■ **Entries supplied**
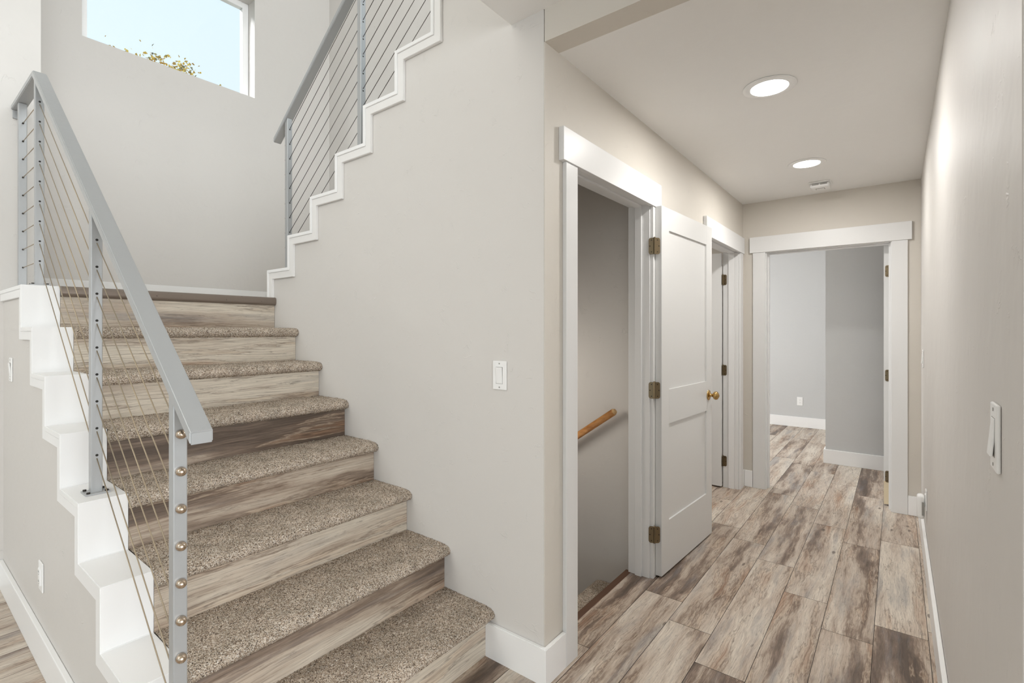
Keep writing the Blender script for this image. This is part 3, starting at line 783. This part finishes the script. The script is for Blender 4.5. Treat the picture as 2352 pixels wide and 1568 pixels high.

...

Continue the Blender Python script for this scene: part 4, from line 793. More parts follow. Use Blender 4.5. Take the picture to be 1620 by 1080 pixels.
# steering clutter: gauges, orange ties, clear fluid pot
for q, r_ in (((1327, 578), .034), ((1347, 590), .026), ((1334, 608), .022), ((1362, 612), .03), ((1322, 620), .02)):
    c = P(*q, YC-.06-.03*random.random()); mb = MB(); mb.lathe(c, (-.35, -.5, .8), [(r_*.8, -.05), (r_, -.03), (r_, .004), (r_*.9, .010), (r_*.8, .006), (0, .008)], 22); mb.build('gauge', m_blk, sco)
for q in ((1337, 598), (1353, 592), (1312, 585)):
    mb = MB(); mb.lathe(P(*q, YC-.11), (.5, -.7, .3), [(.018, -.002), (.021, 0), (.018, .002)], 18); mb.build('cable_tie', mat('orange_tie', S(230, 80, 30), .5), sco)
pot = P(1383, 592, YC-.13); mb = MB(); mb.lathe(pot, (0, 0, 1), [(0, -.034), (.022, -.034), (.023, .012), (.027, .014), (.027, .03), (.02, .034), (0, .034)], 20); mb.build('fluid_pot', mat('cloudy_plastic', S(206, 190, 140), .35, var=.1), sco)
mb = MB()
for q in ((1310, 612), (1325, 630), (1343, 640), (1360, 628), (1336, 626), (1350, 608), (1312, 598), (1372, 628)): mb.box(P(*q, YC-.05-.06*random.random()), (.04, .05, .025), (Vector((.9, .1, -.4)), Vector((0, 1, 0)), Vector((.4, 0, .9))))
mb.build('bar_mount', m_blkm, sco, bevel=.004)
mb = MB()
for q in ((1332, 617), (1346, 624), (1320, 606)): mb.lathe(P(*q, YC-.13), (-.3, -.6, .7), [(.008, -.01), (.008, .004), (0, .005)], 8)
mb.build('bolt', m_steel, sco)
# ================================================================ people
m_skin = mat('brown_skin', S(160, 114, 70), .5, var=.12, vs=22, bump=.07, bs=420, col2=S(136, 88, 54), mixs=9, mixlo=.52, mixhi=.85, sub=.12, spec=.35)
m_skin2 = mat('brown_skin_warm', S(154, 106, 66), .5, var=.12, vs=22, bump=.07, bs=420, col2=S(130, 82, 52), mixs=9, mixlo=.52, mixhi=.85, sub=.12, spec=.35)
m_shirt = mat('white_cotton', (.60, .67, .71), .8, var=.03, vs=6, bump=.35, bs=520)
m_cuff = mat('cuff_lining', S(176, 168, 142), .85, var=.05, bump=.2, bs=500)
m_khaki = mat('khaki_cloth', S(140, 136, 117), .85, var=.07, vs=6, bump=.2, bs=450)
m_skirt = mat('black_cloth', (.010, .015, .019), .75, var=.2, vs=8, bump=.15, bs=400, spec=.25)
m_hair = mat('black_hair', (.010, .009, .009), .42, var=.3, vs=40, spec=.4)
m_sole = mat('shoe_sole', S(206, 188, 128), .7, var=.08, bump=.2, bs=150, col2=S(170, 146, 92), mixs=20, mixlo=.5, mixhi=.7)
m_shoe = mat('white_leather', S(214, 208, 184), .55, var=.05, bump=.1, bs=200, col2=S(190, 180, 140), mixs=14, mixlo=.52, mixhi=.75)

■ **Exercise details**
Lines that hold "pixels" are the ones to copy; find all of them.

■ **Right answer**
Keep writing the Blender script for this image. This is part 3, starting at line 783. This part finishes the script. The script is for Blender 4.5. Treat the picture as 2352 pixels wide and 1568 pixels high.
Continue the Blender Python script for this scene: part 4, from line 793. More parts follow. Use Blender 4.5. Take the picture to be 1620 by 1080 pixels.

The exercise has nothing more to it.